Stated task:
Copy every line of the following data that includes the string "pixels".

Source data:
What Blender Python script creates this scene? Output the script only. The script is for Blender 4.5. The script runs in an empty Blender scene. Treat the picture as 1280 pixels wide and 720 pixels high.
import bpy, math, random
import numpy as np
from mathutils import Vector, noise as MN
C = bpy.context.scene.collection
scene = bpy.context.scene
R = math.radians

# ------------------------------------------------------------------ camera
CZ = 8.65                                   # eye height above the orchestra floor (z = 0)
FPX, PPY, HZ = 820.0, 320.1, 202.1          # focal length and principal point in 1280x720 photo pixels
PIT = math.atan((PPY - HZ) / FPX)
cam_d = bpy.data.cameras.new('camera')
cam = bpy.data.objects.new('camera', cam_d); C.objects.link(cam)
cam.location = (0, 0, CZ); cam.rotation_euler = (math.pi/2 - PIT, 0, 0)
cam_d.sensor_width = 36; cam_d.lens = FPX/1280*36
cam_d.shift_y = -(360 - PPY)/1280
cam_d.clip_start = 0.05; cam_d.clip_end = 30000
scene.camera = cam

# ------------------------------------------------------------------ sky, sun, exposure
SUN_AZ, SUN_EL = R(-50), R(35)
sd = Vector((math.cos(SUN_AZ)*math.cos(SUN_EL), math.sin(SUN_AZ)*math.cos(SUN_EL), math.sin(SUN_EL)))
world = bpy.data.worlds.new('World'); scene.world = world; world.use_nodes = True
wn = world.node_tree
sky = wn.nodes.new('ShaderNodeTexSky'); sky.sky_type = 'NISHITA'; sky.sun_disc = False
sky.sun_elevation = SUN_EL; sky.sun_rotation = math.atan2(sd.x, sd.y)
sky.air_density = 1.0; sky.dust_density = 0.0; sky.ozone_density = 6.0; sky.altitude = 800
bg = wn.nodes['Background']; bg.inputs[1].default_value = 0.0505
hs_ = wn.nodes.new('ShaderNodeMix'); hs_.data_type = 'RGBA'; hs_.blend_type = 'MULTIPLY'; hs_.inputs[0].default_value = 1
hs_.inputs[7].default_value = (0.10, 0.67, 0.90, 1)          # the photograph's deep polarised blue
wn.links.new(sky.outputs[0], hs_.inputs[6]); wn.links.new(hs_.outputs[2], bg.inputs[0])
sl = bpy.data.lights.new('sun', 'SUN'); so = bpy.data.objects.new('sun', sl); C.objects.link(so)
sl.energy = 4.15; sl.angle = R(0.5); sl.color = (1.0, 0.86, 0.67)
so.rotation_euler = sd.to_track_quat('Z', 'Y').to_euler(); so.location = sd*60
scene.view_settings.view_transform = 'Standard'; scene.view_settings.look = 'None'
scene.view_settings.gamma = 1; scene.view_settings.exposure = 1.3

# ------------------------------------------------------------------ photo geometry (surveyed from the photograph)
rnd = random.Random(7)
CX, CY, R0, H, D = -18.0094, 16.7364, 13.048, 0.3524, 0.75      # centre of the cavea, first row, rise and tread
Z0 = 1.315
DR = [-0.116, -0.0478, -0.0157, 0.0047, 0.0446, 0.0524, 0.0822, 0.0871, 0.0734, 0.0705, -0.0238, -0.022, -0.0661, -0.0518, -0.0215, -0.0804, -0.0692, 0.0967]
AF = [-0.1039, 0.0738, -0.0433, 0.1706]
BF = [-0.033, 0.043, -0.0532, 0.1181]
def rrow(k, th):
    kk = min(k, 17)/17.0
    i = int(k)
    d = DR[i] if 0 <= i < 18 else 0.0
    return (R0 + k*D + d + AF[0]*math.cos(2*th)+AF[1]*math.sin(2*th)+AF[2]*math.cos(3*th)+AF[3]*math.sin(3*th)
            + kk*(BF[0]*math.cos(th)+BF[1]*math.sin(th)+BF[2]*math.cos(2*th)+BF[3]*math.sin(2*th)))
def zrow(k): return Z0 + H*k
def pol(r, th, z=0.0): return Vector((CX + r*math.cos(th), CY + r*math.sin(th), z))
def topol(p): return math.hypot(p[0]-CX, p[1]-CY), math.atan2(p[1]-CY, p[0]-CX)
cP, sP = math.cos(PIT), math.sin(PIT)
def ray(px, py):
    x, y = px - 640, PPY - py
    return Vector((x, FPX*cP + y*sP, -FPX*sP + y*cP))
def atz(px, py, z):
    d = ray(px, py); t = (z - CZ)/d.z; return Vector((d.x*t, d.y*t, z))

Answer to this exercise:
What Blender Python script creates this scene? Output the script only. The script is for Blender 4.5. The script runs in an empty Blender scene. Treat the picture as 1280 pixels wide and 720 pixels high.
FPX, PPY, HZ = 820.0, 320.1, 202.1          # focal length and principal point in 1280x720 photo pixels